Provenance: Private Collection, Makati City

Exhibited: Generalitat Valenciana, “Cien Anos Despues (One Hundred Years After)”, Spain, 1998 Museo dela Iberia y Latino-America, Spain, 1998 Spanish Cultural Centre, Cuba, 1998 Museo de Arte de Ponce, Puerto Rico, 1998 Cultural Center of the Philippines, Manila, 1998 Hiraya Gallery, "Masa Kultura", Metro Manila, 1998

ABOUT THE WORK

As one of the foremost artists working in the vein of Social Realism, Alfredo Esquillo has cast a hard light on societal ills, especially those concerning faith, religion, and belief. In this work, Eksit sa Itaas, Esquillo portrays ordinary folks as they navigate the labyrinthine spaces of day-to-day life. While every swing door has an “Exit” sign, it leads to the self-same enclosure, trapping them. Part of their navigation is their avowal of faith, which is represented by Crucifix adorned with garlands of sampaguita and held aloft by a Black Nazarene devotee, who is identified by his maroon shirt. Most of them wearing gas masks or holding handkerchiefs to their faces, they are assailed by an equivocal stench.
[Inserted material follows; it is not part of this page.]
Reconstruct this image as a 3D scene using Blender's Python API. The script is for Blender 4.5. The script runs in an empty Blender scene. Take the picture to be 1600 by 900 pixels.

Only the woman, whose determination to get to the end of the maze is visible on her expression, seems not to mind, all the while carrying an infant. Seeming unaware and detached from the commotions below is a long-haired flutist — a modern-day Orpheus. Lying among cardboard clouds, he seems to have transcended the people’s quotidian concerns — an image of leisure and inactivity that is a stark contrast to what is transpiring below him. Eksit sa Itaas, in a way, is an allegory of the alternative solace of art, if we are to consider that religion, as how Karl Marx puts, is the opium of the people. Eksit sa Itaas made the rounds of cultural institutions, such as the Generalitat Valenciana (Valencia, Spain), Museo dela Iberia y Latino-America (Badajoz, Spain), Spanish Cultural Centre (Havana, Cuba), Ponce Museum (Puerto Rico), and the Cultural Center of the Philippines (Manila) before it was exhibited at Masa Kultura, Esquillo’s first solo exhibition, at the Hiraya Gallery in Manila in 1998.